Sein politischer Ehrgeiz und seine Fähigkeit, auf andere zuzugehen, gingen während seiner gesamten politischen Laufbahn Hand in Hand. Als er im Jahre 1984 Gouverneur von Arkansas war, besuchte er zum ersten Mal eine Veranstaltung über landesweites Networking und geistige Führung – das Renaissance Weekend in Hilton Head in South Carolina. Clinton hatte die Einladung von seinem Freund Richard Riley bekommen, der damals Gouverneur von South Carolina war. Für einen Menschen wie Clinton, der keine Gelegenheit verstreichen ließ, Freundschaften zu schließen und neue Menschen kennenzulernen, war das Renaissance Weekend wie ein Besuch im Spielzeugladen. Die Washington Post beschrieb Clintons Teilnahme an der Veranstaltung in einem Artikel im Dezember 1992 so:
„Viele Teilnehmer erinnern sich bei dem Gedanken an Clintons Anwesenheit eher an Bilder als an Worte: wie er von einer Diskussion zur nächsten ging, wie er sich einen Platz am Rand des Saals suchte und sich entspannt an die Wand lehnte; dass er jeden zu kennen schien, und zwar nicht nur die Namen der Personen, weil jeder ein Schildchen trug, sondern auch was sie beruflich machten und wofür sie sich interessierten. ‚Er umarmt einen‘, erzählt Max Heller, ehemaliger Bürgermeister von Greenville. ‚Er umarmt einen nicht nur körperlich, sondern mit seinem gesamten Wesen.‘ “
Heller bezieht sich damit auf Clintons einmalige Fähigkeit, mit jedem beliebigen Gesprächspartner fast augenblicklich eine intime Atmosphäre zu erzeugen. Clinton erinnert sich nicht einfach nur an persönliche Details; er benutzt diese Informationen vielmehr, um ein Band mit dem Gesprächspartner zu knüpfen.

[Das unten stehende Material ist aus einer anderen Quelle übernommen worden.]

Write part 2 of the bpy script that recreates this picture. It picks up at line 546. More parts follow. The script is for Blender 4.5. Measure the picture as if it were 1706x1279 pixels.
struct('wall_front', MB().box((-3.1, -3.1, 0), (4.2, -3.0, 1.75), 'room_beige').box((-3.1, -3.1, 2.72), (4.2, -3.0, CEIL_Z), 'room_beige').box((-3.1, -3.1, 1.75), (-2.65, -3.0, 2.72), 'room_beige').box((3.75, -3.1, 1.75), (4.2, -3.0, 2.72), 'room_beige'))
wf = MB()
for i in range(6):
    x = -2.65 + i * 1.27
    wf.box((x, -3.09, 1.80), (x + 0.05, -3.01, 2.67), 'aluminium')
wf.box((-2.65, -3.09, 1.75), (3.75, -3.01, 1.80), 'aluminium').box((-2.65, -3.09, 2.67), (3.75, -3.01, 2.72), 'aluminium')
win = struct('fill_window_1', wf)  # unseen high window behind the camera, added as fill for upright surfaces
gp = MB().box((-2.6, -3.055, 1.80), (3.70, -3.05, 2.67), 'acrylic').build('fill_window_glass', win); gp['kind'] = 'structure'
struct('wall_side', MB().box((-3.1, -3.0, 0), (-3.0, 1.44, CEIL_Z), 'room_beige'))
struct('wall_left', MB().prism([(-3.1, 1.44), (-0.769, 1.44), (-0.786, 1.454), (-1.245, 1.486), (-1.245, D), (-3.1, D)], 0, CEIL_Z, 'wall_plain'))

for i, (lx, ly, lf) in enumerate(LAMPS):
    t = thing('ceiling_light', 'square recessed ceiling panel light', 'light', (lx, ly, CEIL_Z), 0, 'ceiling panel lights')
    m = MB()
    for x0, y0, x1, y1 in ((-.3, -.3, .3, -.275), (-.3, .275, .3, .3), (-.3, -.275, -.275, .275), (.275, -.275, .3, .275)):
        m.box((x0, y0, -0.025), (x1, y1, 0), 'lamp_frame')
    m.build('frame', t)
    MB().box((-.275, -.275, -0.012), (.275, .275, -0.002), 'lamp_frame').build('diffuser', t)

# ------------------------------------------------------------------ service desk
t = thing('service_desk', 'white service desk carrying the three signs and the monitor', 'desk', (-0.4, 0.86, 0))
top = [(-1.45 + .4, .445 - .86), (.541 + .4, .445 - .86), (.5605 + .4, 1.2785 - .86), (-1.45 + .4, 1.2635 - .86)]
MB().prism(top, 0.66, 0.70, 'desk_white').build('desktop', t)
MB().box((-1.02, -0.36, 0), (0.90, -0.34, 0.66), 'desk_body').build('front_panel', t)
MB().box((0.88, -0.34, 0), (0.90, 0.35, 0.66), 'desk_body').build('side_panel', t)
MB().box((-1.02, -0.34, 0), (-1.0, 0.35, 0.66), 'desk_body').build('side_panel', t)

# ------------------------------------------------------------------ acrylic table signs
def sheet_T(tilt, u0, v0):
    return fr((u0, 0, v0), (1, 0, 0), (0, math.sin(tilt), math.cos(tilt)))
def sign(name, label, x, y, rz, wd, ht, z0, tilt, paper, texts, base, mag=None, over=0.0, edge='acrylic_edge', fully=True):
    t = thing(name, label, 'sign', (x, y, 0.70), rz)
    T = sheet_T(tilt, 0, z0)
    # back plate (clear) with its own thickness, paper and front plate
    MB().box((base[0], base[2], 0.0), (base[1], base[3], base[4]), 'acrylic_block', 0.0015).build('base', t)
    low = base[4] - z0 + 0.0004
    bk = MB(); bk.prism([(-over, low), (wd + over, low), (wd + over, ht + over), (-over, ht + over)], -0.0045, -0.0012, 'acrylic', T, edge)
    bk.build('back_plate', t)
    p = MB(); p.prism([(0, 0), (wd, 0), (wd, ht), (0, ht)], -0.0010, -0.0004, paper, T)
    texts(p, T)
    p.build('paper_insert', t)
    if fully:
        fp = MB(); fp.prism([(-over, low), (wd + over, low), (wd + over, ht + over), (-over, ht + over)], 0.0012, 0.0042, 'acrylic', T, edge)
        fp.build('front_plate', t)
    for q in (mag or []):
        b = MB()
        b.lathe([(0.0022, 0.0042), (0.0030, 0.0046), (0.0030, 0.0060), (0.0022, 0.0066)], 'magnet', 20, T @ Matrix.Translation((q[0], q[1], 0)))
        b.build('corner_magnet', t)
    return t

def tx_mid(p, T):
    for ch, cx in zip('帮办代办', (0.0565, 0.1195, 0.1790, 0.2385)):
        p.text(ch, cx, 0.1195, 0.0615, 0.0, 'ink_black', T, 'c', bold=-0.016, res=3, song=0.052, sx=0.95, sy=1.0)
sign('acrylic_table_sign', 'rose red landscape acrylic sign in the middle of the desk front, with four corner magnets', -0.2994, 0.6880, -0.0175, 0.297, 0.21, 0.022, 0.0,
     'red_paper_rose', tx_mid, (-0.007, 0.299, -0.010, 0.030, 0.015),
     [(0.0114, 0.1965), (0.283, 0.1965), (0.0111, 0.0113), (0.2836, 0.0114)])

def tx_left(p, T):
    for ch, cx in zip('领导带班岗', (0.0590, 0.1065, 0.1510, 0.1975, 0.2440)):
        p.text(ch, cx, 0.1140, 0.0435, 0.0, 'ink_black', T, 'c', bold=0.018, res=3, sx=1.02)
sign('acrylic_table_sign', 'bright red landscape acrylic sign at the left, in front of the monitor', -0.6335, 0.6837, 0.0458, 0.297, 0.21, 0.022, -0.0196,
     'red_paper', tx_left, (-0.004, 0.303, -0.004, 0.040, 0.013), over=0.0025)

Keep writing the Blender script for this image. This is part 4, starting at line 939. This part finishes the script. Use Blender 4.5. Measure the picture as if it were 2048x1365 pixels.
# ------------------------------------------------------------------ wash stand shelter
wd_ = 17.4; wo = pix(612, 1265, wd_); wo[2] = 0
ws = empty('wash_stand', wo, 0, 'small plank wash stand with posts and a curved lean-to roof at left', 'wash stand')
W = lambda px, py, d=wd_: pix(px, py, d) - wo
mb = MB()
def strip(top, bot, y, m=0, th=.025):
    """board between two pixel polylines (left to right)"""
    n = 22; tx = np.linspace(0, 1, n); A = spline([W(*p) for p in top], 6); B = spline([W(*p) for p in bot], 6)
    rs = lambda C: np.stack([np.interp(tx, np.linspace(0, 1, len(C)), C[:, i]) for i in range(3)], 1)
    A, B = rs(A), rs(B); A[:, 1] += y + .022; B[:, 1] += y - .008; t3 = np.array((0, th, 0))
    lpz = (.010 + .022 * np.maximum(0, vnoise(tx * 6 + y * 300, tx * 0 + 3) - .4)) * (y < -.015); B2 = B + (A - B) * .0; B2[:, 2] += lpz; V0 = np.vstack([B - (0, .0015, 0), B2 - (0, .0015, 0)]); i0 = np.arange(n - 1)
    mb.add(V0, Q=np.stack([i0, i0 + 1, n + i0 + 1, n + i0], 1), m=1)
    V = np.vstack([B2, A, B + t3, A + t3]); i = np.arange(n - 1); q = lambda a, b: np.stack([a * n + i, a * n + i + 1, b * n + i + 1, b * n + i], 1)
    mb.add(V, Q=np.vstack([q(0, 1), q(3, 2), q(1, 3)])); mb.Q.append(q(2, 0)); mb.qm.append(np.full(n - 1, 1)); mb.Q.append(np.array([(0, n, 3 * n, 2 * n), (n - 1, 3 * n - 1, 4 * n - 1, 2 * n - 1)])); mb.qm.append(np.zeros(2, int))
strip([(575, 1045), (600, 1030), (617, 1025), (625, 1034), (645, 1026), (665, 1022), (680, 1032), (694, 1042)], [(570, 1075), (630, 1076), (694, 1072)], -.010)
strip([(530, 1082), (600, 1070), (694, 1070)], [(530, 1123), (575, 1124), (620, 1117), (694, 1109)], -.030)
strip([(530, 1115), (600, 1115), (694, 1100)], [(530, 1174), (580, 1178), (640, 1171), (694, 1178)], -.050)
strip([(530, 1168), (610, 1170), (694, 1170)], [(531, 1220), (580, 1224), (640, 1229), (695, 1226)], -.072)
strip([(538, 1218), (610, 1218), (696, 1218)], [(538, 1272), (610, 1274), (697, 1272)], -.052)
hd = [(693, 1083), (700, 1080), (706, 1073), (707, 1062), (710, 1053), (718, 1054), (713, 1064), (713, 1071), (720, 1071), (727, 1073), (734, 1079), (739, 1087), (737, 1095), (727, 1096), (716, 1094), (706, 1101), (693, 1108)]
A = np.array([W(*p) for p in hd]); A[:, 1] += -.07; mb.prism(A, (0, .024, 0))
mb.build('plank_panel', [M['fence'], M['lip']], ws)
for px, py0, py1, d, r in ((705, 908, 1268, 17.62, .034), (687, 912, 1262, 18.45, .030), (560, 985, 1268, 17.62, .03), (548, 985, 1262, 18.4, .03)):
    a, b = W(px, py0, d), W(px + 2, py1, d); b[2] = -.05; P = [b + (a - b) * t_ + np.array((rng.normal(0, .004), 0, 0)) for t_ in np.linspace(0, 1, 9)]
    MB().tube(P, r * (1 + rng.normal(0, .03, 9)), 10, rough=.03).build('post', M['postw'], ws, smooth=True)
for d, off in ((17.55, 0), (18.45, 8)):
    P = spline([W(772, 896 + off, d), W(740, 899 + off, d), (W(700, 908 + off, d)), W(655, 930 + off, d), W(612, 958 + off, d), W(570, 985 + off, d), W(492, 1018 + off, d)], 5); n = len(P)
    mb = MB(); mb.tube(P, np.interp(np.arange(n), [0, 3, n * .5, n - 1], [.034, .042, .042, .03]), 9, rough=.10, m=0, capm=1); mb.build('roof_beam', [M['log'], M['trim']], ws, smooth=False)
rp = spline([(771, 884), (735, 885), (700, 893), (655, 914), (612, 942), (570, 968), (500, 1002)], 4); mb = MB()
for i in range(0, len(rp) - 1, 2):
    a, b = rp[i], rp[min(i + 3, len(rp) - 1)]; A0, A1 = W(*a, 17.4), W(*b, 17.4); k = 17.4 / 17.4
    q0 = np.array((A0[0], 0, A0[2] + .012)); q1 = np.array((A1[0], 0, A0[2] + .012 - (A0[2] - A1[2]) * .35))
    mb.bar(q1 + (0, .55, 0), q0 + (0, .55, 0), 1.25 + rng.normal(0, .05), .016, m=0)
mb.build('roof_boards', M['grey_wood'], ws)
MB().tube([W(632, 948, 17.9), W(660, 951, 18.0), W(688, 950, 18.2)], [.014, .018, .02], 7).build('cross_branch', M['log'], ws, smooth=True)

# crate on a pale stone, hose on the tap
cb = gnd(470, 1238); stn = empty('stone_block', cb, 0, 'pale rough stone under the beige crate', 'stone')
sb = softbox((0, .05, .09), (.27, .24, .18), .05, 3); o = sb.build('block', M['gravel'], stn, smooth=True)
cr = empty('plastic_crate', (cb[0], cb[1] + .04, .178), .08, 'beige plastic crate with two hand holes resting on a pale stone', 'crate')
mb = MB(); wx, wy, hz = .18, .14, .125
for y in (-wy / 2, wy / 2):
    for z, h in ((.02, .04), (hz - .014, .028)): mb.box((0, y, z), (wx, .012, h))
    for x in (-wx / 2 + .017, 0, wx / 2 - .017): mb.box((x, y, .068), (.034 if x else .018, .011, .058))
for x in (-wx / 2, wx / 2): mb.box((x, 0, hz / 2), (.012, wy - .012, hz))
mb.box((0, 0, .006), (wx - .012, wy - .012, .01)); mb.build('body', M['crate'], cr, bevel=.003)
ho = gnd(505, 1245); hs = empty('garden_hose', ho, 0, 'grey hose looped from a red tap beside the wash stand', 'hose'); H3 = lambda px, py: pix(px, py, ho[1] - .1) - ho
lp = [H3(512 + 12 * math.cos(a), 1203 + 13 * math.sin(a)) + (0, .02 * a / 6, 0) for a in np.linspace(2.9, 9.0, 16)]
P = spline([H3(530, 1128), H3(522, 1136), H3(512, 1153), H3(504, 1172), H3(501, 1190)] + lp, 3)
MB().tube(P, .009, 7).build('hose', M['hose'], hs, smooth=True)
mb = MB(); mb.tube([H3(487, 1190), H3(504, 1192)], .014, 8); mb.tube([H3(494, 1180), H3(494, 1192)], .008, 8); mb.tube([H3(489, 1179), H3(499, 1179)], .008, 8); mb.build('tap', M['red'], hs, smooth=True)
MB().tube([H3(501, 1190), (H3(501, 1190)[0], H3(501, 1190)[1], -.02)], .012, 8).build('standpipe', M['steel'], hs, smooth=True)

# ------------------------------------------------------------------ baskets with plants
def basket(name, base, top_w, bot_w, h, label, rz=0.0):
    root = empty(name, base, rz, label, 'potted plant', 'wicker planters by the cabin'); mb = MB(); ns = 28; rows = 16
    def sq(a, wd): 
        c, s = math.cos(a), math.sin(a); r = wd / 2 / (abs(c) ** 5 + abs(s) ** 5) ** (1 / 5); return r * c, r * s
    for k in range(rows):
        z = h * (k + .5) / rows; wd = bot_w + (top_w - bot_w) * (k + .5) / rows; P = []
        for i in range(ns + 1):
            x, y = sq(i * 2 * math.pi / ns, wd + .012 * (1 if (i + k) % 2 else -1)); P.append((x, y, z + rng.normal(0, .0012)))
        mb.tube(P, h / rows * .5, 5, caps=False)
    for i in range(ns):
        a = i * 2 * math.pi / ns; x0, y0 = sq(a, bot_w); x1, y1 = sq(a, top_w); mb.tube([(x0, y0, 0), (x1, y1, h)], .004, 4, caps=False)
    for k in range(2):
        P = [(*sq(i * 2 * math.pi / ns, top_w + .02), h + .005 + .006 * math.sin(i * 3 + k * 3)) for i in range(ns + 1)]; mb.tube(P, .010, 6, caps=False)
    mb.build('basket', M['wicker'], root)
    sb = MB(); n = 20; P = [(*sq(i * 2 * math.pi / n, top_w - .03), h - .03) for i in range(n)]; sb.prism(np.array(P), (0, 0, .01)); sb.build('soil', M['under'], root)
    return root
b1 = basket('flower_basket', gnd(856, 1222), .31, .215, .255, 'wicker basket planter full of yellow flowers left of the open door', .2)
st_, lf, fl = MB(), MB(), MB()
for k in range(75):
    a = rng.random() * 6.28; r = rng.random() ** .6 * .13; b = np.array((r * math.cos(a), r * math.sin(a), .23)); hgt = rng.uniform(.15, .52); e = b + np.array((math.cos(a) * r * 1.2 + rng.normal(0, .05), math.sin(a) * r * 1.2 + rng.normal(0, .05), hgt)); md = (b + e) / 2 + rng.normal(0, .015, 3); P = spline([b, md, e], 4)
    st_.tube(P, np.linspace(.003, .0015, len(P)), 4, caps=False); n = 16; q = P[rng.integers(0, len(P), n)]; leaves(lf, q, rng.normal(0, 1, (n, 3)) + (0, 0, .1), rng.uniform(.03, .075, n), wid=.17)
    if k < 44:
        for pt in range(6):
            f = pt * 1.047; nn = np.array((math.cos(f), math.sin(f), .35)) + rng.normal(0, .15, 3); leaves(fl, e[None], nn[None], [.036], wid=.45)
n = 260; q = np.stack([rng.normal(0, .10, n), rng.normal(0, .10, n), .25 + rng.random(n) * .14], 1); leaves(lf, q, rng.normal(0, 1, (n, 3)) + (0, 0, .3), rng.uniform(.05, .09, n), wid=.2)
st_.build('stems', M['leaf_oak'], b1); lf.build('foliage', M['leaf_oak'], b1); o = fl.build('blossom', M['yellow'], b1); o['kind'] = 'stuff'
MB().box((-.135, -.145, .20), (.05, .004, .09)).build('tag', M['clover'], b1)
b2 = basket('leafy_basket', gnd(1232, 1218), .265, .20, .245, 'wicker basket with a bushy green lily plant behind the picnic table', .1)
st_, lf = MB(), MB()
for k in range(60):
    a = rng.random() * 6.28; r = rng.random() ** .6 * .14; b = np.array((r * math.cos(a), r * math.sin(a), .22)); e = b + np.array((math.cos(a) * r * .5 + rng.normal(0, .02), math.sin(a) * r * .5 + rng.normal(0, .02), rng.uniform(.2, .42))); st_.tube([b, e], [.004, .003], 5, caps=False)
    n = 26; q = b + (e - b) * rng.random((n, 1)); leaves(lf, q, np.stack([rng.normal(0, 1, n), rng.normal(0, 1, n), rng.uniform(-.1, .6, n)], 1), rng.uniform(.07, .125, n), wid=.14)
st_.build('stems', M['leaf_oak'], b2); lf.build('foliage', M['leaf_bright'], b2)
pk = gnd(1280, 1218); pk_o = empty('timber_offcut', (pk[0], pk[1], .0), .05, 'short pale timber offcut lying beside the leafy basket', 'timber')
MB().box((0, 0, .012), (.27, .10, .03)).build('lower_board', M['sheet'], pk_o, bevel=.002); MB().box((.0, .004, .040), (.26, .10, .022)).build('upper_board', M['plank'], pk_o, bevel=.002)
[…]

Man kann von Clinton zwei Dinge lernen: Erstens, je konkreter man weiß, wohin man im Leben kommen will, desto leichter kann man eine passende Networking-Strategie entwickeln, um dieses Ziel zu erreichen.
Zweitens, seien Sie sensibel und stellen Sie bei Ihren Interaktionen mit anderen Menschen echte Verbindungen her. Normalerweise rechnen wir ja schon damit, dass Menschen, die reich oder mächtig werden, andere von oben herab behandeln. Clinton beweist, wie charmant und beliebt man werden und bleiben kann, wenn man jeden ernst nimmt, den man kennenlernt.